BEGIN DATA EXCERPT
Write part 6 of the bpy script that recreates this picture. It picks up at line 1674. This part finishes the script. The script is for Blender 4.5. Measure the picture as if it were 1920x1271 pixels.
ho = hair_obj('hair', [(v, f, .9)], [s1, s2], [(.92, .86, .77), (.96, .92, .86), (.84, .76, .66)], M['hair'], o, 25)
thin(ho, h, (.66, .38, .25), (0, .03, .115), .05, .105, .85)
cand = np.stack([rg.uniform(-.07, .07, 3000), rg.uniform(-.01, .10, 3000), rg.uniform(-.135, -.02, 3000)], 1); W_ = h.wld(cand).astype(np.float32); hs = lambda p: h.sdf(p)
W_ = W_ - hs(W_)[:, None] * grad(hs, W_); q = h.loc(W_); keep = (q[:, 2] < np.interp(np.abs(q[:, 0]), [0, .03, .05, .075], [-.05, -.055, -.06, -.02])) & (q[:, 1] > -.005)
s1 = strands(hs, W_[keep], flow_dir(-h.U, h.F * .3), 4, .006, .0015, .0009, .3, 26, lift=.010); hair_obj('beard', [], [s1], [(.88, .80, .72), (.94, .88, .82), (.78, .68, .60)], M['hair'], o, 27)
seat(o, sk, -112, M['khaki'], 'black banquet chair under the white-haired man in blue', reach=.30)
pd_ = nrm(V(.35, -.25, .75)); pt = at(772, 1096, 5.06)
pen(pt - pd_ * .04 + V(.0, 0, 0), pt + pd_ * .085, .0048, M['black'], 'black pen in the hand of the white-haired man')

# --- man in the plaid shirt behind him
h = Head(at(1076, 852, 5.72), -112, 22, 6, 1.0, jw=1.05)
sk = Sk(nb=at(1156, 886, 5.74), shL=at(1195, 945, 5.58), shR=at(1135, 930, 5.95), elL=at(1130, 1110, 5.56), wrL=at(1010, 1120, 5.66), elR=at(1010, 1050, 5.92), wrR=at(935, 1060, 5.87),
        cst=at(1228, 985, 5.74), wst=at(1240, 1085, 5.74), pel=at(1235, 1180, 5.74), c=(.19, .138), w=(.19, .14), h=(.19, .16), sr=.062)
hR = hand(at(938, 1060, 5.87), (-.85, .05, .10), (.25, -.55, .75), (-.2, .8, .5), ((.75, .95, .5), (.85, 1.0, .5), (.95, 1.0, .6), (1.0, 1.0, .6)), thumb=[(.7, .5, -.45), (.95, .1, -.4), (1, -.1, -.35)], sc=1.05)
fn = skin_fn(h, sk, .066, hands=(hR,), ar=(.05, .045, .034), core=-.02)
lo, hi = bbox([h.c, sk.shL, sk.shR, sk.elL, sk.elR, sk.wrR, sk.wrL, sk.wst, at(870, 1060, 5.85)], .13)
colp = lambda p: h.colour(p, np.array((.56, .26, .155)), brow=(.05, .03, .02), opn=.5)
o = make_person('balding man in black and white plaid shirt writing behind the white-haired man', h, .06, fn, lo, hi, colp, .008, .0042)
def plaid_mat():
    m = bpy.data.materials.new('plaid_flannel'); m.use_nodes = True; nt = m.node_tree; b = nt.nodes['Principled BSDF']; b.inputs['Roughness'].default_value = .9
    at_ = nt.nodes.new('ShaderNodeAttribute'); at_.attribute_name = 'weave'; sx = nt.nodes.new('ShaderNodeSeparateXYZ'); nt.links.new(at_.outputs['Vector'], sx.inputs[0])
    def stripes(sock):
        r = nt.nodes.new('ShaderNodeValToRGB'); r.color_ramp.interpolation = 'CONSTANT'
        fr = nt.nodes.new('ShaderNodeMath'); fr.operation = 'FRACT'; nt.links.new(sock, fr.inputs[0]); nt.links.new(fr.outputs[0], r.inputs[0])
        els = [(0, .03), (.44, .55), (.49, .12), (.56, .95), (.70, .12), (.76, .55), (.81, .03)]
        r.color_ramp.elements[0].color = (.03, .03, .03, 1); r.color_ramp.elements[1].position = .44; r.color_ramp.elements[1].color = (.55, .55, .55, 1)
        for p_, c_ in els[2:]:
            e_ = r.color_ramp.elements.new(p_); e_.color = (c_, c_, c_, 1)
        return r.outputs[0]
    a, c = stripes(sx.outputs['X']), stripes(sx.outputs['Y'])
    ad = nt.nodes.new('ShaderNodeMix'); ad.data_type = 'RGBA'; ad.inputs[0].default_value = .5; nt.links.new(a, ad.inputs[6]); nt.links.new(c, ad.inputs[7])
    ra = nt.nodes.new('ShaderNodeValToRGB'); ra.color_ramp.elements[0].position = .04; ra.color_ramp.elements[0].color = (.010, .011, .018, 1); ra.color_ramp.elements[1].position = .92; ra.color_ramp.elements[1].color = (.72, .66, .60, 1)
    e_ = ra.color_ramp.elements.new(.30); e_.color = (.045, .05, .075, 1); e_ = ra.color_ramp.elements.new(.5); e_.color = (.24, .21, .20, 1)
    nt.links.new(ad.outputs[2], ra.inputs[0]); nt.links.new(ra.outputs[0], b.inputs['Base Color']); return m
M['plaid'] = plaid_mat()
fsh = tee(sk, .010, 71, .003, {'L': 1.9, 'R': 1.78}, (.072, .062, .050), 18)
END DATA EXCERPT
Give an exact repetition of all the material.

** EXERCISE RESPONSE **
Write part 6 of the bpy script that recreates this picture. It picks up at line 1674. This part finishes the script. The script is for Blender 4.5. Measure the picture as if it were 1920x1271 pixels.
ho = hair_obj('hair', [(v, f, .9)], [s1, s2], [(.92, .86, .77), (.96, .92, .86), (.84, .76, .66)], M['hair'], o, 25)
thin(ho, h, (.66, .38, .25), (0, .03, .115), .05, .105, .85)
cand = np.stack([rg.uniform(-.07, .07, 3000), rg.uniform(-.01, .10, 3000), rg.uniform(-.135, -.02, 3000)], 1); W_ = h.wld(cand).astype(np.float32); hs = lambda p: h.sdf(p)
W_ = W_ - hs(W_)[:, None] * grad(hs, W_); q = h.loc(W_); keep = (q[:, 2] < np.interp(np.abs(q[:, 0]), [0, .03, .05, .075], [-.05, -.055, -.06, -.02])) & (q[:, 1] > -.005)
s1 = strands(hs, W_[keep], flow_dir(-h.U, h.F * .3), 4, .006, .0015, .0009, .3, 26, lift=.010); hair_obj('beard', [], [s1], [(.88, .80, .72), (.94, .88, .82), (.78, .68, .60)], M['hair'], o, 27)
seat(o, sk, -112, M['khaki'], 'black banquet chair under the white-haired man in blue', reach=.30)
pd_ = nrm(V(.35, -.25, .75)); pt = at(772, 1096, 5.06)
pen(pt - pd_ * .04 + V(.0, 0, 0), pt + pd_ * .085, .0048, M['black'], 'black pen in the hand of the white-haired man')

# --- man in the plaid shirt behind him
h = Head(at(1076, 852, 5.72), -112, 22, 6, 1.0, jw=1.05)
sk = Sk(nb=at(1156, 886, 5.74), shL=at(1195, 945, 5.58), shR=at(1135, 930, 5.95), elL=at(1130, 1110, 5.56), wrL=at(1010, 1120, 5.66), elR=at(1010, 1050, 5.92), wrR=at(935, 1060, 5.87),
        cst=at(1228, 985, 5.74), wst=at(1240, 1085, 5.74), pel=at(1235, 1180, 5.74), c=(.19, .138), w=(.19, .14), h=(.19, .16), sr=.062)
hR = hand(at(938, 1060, 5.87), (-.85, .05, .10), (.25, -.55, .75), (-.2, .8, .5), ((.75, .95, .5), (.85, 1.0, .5), (.95, 1.0, .6), (1.0, 1.0, .6)), thumb=[(.7, .5, -.45), (.95, .1, -.4), (1, -.1, -.35)], sc=1.05)
fn = skin_fn(h, sk, .066, hands=(hR,), ar=(.05, .045, .034), core=-.02)
lo, hi = bbox([h.c, sk.shL, sk.shR, sk.elL, sk.elR, sk.wrR, sk.wrL, sk.wst, at(870, 1060, 5.85)], .13)
colp = lambda p: h.colour(p, np.array((.56, .26, .155)), brow=(.05, .03, .02), opn=.5)
o = make_person('balding man in black and white plaid shirt writing behind the white-haired man', h, .06, fn, lo, hi, colp, .008, .0042)
def plaid_mat():
    m = bpy.data.materials.new('plaid_flannel'); m.use_nodes = True; nt = m.node_tree; b = nt.nodes['Principled BSDF']; b.inputs['Roughness'].default_value = .9
    at_ = nt.nodes.new('ShaderNodeAttribute'); at_.attribute_name = 'weave'; sx = nt.nodes.new('ShaderNodeSeparateXYZ'); nt.links.new(at_.outputs['Vector'], sx.inputs[0])
    def stripes(sock):
        r = nt.nodes.new('ShaderNodeValToRGB'); r.color_ramp.interpolation = 'CONSTANT'
        fr = nt.nodes.new('ShaderNodeMath'); fr.operation = 'FRACT'; nt.links.new(sock, fr.inputs[0]); nt.links.new(fr.outputs[0], r.inputs[0])
        els = [(0, .03), (.44, .55), (.49, .12), (.56, .95), (.70, .12), (.76, .55), (.81, .03)]
        r.color_ramp.elements[0].color = (.03, .03, .03, 1); r.color_ramp.elements[1].position = .44; r.color_ramp.elements[1].color = (.55, .55, .55, 1)
        for p_, c_ in els[2:]:
            e_ = r.color_ramp.elements.new(p_); e_.color = (c_, c_, c_, 1)
        return r.outputs[0]
    a, c = stripes(sx.outputs['X']), stripes(sx.outputs['Y'])
    ad = nt.nodes.new('ShaderNodeMix'); ad.data_type = 'RGBA'; ad.inputs[0].default_value = .5; nt.links.new(a, ad.inputs[6]); nt.links.new(c, ad.inputs[7])
    ra = nt.nodes.new('ShaderNodeValToRGB'); ra.color_ramp.elements[0].position = .04; ra.color_ramp.elements[0].color = (.010, .011, .018, 1); ra.color_ramp.elements[1].position = .92; ra.color_ramp.elements[1].color = (.72, .66, .60, 1)
    e_ = ra.color_ramp.elements.new(.30); e_.color = (.045, .05, .075, 1); e_ = ra.color_ramp.elements.new(.5); e_.color = (.24, .21, .20, 1)
    nt.links.new(ad.outputs[2], ra.inputs[0]); nt.links.new(ra.outputs[0], b.inputs['Base Color']); return m
M['plaid'] = plaid_mat()
fsh = tee(sk, .010, 71, .003, {'L': 1.9, 'R': 1.78}, (.072, .062, .050), 18)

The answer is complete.